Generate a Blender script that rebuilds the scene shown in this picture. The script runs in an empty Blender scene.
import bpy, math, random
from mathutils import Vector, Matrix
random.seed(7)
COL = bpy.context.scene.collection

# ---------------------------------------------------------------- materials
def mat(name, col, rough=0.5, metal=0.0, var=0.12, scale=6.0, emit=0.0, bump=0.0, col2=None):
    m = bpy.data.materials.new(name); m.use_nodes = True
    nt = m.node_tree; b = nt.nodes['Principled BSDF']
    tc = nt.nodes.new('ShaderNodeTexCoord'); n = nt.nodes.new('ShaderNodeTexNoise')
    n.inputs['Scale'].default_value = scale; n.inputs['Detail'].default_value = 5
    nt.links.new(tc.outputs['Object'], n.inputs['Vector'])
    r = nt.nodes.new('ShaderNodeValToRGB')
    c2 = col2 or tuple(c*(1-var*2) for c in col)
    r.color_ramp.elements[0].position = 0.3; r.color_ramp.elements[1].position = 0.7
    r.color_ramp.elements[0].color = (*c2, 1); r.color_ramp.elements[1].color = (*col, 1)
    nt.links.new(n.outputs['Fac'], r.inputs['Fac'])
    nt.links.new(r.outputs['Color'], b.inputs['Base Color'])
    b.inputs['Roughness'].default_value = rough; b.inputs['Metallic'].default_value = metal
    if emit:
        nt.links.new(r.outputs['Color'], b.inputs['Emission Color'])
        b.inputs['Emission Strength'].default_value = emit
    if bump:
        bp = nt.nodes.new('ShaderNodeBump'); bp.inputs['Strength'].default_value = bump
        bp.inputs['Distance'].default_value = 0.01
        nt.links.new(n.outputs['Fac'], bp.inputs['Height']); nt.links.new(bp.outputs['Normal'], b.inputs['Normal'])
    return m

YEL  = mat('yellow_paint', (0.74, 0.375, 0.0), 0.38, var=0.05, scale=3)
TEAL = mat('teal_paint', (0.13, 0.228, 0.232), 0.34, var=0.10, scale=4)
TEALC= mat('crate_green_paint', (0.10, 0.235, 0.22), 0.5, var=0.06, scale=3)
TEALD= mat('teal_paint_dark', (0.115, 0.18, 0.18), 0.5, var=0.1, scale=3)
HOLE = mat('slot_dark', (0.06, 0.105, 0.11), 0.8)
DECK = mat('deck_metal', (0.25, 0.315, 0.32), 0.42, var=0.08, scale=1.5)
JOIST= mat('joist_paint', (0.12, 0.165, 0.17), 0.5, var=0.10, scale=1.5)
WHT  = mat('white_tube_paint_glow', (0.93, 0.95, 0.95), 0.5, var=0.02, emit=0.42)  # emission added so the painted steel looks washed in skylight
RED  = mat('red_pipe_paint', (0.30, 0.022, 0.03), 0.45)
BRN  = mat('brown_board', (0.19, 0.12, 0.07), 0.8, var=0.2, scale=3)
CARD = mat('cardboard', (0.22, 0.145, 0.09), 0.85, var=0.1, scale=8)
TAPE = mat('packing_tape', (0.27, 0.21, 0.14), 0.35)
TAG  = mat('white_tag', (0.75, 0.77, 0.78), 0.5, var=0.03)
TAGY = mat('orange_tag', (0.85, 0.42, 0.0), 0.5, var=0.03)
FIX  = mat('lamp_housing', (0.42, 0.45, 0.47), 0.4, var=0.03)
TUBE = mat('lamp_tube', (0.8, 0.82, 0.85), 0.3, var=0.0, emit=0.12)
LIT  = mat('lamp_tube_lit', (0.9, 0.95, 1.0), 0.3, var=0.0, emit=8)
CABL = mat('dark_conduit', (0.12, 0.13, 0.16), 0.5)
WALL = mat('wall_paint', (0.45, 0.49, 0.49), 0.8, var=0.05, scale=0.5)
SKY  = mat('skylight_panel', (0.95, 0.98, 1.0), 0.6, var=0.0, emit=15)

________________

*Stated task*
Print only the run of lines that begins with the line containing "0.5, var=0.1, scale=3)" and ends with the line containing "0.5, var=0.10, scale=1.5)", both included, exactly as they read.

*Written reply*
TEALD= mat('teal_paint_dark', (0.115, 0.18, 0.18), 0.5, var=0.1, scale=3)
HOLE = mat('slot_dark', (0.06, 0.105, 0.11), 0.8)
DECK = mat('deck_metal', (0.25, 0.315, 0.32), 0.42, var=0.08, scale=1.5)
JOIST= mat('joist_paint', (0.12, 0.165, 0.17), 0.5, var=0.10, scale=1.5)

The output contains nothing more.